Прощение – это освобождение от себя самой; долгожданное возвращение к своему лучшему светлому образу.
Прощение – это освобождение от себя самой; долгожданное возвращение к своему лучшему светлому образу. Теперь, когда больше не надо предаваться ядовитой трескотне, пререкаться и сеять страдания, туча жизненных невзгод уже не выглядит такой темной и плотной. Ее раздуло на струйки – дыма, снега, океанских брызг.
Прах и пепел
Пепельная среда в этом году была ранней. Ее назначение – подготовка пути к Пасхе, к воскресению и обновлению. Она дает шанс прорваться сквозь то, что не дает жить основной идеей Пасхи – идеей любви и жизни в чуде, а не в сомнениях. Для некоторых людей пост – символ солидарности с голодающими и жажды по богу. (Я не большая поклонница поста: мысль о том, что придется пропустить хотя бы одну трапезу, заставляет меня сломя голову мчаться на поиски мятного печенья.)

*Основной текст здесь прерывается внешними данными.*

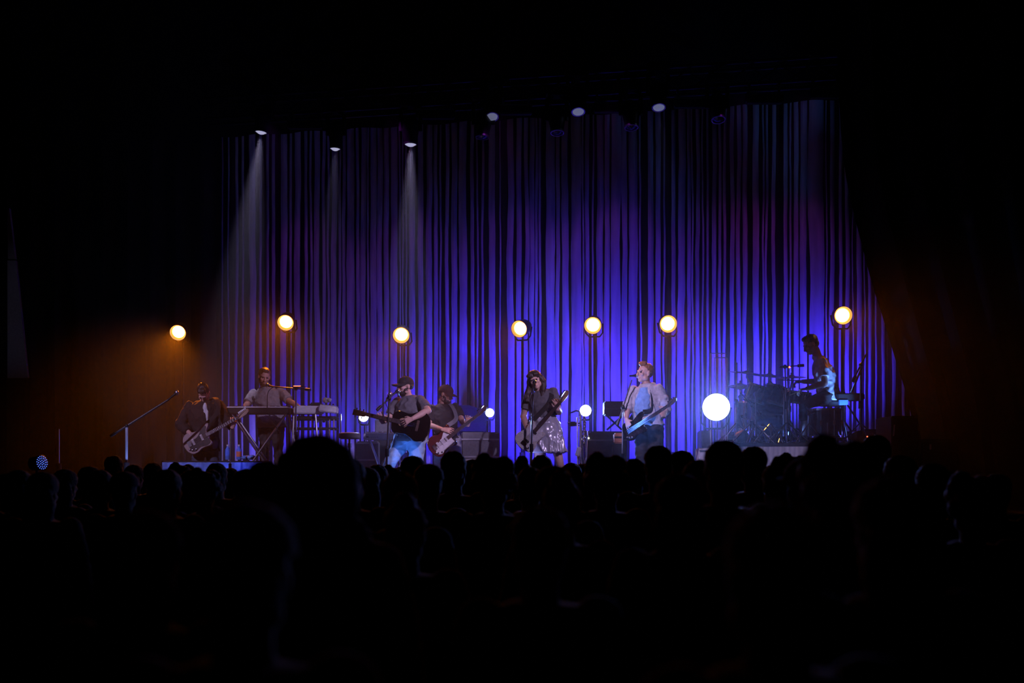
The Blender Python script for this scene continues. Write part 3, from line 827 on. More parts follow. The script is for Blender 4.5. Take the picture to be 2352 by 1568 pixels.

Есть немало способов почтить этот день, но насколько я знаю, ни в Писании, ни в традициях нет указаний, выделяющих эту среду как день, когда нужно вызвериться на собственного ребенка, а потом заниматься самобичеванием, пока он забирается на дерево и кричит сверху, что никак не может решить, что лучше – повеситься или броситься вниз.
Полагаю, каждая семья отмечает его на свой лад.